U.N. chief Ban Ki-moon is proposing a one-year test period to determine whether the troubled U.N.-AU mission in Sudan's Darfur can be salvaged, in a report released Friday.
In the special review to the Security Council, Ban said the 15-member council will face "hard decisions" if the mission remains ineffective after a year.
There have been growing calls from Khartoum for the 15,000-strong UNAMID to pull out after the mission demanded access to a village to investigate claims of a mass rape of women and girls by Sudanese troops.
The secretary general proposed that during the one-year period, "efforts to address troop- and police-contingent shortcomings would be redoubled" to improve mobility and patrols.
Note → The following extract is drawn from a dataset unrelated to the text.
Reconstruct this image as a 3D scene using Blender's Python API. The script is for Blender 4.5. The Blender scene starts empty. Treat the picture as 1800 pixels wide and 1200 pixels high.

President Omar al-Bashir's government "would be called upon" to cooperate, and denials of access to the U.N.-AU force would be immediately reported to AU and U.N. headquarters, Ban said.
The U.N. chief laid out three scenarios after the one-year period including streamlining the mission, strengthening peace-building or considering "hard decisions on the future of UNAMID" if no improvements result from the changes.
UNAMID's future will be discussed next week when Security Council envoys travel to AU headquarters in Addis Ababa as part of a tour that will also include stops in the Central African Republic and Burundi.
The council will then hold a meeting on UNAMID in New York on March 17.
Deployed since 2007, the mission has been plagued with problems mostly over its dual-command structure by which the United Nations and the African Union are both running operations.
The mission is tasked with protecting civilians and securing humanitarian aid in the western region of Sudan, where more than 300,000 have been killed in 11 years of conflict.
More than two million people have been forced from their homes, but the mission has often been barred from accessing conflict areas and its forces have been targeted in attacks.
In November, an internal U.N. probe of allegations that UNAMID was covering up crimes by Sudanese forces against Darfur civilians found that there was an under-reporting of crimes.
But the special review team which looked at 16 incidents, some of which involved possible wrongdoing by Sudanese government or pro-government forces, concluded that there was no evidence of a willful coverup.
UNAMID announced in late February that it was cutting 770 jobs to streamline its operations.